Zihin Haritalama zihinsel özgürlüğümüzü arttırmayı amaçlamaktadır. Burada düzeni değişmezlikle, özgürlüğü kargaşa ile karıştırmamamız gerekir.

Zihin Haritası yaparken

  • Vurgulamak
  • Çağrışım
  • Açıklık

gibi kavramlara dikkat etmek gerekir.

Belirsizlik, algıyı perdeler. Zihin Haritasını açık ve anlaşılır yaparak çağrışımı ve hatırlama yeteneğimizi kuvvetlendirebiliriz.

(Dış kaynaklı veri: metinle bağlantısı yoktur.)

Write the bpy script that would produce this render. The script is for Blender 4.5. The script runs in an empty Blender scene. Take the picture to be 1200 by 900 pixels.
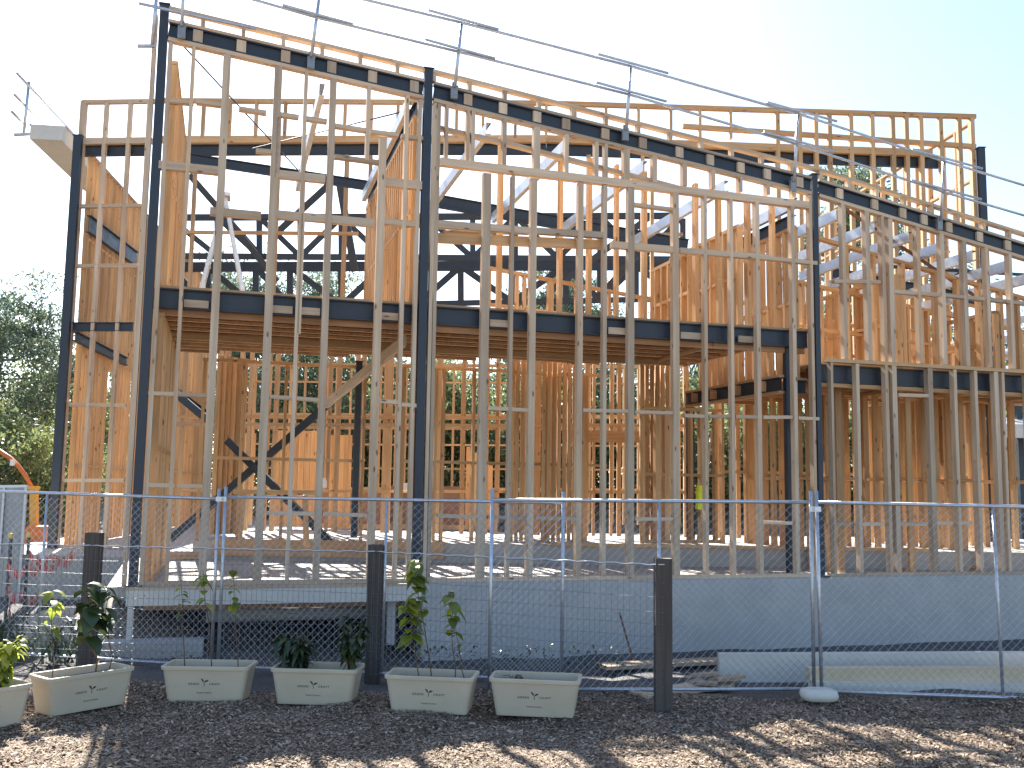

Kullanılan dallar içinde ve arasındaki bağlantılar yapmak için ok işaretleri kullanmak, renkler, şifreler bilgiyi çağırır.

Resim ( Merkezde bir resim kullanmak ilgi çekicidir, hafızayı güçlendirme açısından oldukça etkili olabilir. ), renk, kelime ve onlara katacağımız derinlik ve hareket, yazı, çizgi ve resimlerin boyutlarında çeşitlilik yapmak, düzenli ve uygun aralıklar kullanarak vurgulamak gibi teknik ve kurallardan faydalanabiliriz.

Tabii bu arada teknolojinin gelişmesi ile zihin haritası yazılımı da gelişti; eğitimde iş dünyasında ve kişisel kullanımda yaygınlaşmaya başladı.

Çünkü bu yazılım insanların planlama yapabilmelerine, düzenli çalışabilmelerine ve yaratıcı düşünmelerine katkıda bulundu.

“Zihin Haritalama yazılımı, fikirleri ve verileri birleştirmenize ve sentezlemenize, en sonunda da yeni bilgi üretmenize yardımcı olacak dijital ‘boş bir levha’ olarak kullanılabilir.” Bill Gates.